What is user scoring?

What is user scoring?

This thread is about scoring and how it affects the user and the balance. Scoring a user means the script will determine how much credits have been sent and received by the user so far. The relation between the total amount of sent transactions and received transactions is the score. Scoring is only done for the main asset, but not for other fungible and non-fungible tokens.

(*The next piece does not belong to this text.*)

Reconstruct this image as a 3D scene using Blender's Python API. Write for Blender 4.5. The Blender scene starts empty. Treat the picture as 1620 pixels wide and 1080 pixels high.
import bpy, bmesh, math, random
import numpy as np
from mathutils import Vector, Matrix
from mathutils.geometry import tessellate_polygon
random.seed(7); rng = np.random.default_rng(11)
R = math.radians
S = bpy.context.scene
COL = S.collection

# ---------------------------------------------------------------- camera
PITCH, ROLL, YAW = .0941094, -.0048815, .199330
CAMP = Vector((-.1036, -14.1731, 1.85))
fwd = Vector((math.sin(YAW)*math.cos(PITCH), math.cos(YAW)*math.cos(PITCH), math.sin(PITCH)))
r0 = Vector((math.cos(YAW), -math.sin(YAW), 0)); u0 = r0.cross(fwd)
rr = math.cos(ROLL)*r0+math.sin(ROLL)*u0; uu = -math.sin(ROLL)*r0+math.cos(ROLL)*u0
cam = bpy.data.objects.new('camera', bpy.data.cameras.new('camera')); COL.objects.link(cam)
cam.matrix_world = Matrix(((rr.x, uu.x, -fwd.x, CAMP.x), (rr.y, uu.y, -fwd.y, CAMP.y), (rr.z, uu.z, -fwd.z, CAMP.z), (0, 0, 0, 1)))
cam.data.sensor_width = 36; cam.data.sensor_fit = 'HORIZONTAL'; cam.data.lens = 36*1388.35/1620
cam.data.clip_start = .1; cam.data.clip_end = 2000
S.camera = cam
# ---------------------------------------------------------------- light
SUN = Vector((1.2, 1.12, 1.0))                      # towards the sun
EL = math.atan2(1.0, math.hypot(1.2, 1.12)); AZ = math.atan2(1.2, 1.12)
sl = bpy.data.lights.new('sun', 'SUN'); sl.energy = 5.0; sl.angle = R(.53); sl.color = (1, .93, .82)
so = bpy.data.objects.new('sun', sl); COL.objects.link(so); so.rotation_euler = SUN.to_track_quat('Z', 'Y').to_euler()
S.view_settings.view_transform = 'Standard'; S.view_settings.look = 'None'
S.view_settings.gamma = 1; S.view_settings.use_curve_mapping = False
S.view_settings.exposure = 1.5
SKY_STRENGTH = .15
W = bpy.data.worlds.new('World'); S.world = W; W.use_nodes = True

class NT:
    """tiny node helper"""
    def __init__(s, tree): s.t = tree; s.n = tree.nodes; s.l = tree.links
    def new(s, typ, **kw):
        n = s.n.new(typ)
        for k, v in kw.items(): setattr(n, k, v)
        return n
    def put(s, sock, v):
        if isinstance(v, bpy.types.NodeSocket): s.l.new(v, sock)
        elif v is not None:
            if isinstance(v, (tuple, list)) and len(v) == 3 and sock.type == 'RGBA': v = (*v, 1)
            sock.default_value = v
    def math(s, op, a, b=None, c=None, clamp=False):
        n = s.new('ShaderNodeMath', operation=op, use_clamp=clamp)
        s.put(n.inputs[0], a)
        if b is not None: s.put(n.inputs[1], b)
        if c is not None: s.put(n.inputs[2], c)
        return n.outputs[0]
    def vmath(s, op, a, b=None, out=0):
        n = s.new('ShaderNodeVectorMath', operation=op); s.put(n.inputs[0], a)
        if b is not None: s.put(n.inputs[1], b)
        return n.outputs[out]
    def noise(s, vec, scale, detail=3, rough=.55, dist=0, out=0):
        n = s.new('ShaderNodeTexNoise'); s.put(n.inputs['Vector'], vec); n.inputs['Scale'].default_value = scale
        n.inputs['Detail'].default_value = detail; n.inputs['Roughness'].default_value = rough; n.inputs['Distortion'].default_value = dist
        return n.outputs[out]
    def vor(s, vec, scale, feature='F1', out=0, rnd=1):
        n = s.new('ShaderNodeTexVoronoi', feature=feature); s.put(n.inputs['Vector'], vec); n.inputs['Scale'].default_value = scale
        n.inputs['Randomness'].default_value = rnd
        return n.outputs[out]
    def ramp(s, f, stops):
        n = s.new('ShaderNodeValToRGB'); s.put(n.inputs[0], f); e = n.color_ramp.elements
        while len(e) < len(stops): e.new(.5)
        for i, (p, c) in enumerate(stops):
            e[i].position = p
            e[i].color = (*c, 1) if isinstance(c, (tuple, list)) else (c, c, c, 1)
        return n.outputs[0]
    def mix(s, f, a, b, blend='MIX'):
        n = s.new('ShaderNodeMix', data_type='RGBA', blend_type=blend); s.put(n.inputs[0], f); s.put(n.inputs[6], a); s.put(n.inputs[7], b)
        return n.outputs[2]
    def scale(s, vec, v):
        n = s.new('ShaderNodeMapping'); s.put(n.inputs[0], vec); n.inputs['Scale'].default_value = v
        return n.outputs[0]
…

The scoring follows 5 simple rules:

  • Every day the score of the user is increased by the payout

  • After creation of a transaction the score of the sender is immediately reduced by the transaction amount

  • Once the transaction has enough confirmations, the score of the sender will be increased by the original transaction amount

  • The score cannot be lower than 0

  • The score cannot be higher than the users balance

Why is scoring being done?

Scoring ensures that a user cannot collect infinite credits from other users and immediately spend them. Instead more and more credits of the balance will be unlocked over time. If a user has not enough balance to buy something, it’s impossible for him to bypass this by creating multiple other accounts and collecting the payouts as he is not able to send them at once.

Example without scoring:

  1. Account A has balance 5 UCC

  2. Account A wants to buy something with price 10 UCC

  3. Account A creates accounts B, C, D, E and waits 1 day for first payout

  4. Next day account A has balance 6 UCC, accounts B,C,D and E have balance 1 UCC each

  5. Accounts B, C, D, E send 1 UCC each to account A increasing the balance from 6 UCC to 10 UCC

In this example without scoring account A has now 10 UCC and could buy the item.

Example with scoring:

  1. Account A has balance 5 UCC and score 5 UCC

  2. Account A wants to buy something with price 10 UCC

  3. Account A creates accounts B, C, D, E and waits 1 day for first payout

  4. Next day account A has balance 6 UCC, accounts B,C,D and E have balance 1 UCC each

  5. Accounts B, C, D, E send 1 UCC each to account A increasing the balance from 6 UCC to 10 UCC

A has now balance 10 UCC, but because of the scoring (balance is equal to the score, so the score is not touched) only 6 UCC (the initial 5 UCC + 1 UCC payout the day he waited) are unlocked and can be spend. Spending the 6 UCC will unlock the rest of the balance. So with scoring a user can spend the daily payouts without limit and has to unlock the credits he received.

In the example without scoring account A can spend the whole amount in one transaction while with scoring account A cannot spend the whole amount. It is very important to only accept the whole amount in one transaction if you cannot trust the sender. This will guarantee that users are not able to collect balances from a potentially infinite number of accounts they have created. This precaution and the process of scoring protects you from fraudulent users.

What means “whole amount”?

Whole amount simply means the whole price. If something has a price of 10 UCC, the user must transfer 10 UCC in one transaction to pay. Not two Transactions having 5 UCC each, or 5 transactions having 2 UCC each; the amount shall be send in 1 transaction. Of course this only applies for senders you don’t know and you cannot trust like e.g. the walk-in customers of a shop. If for example a shop has multiple branches in other locations and they need to transfer credits between these branches there is no need to send the whole amount in one transaction.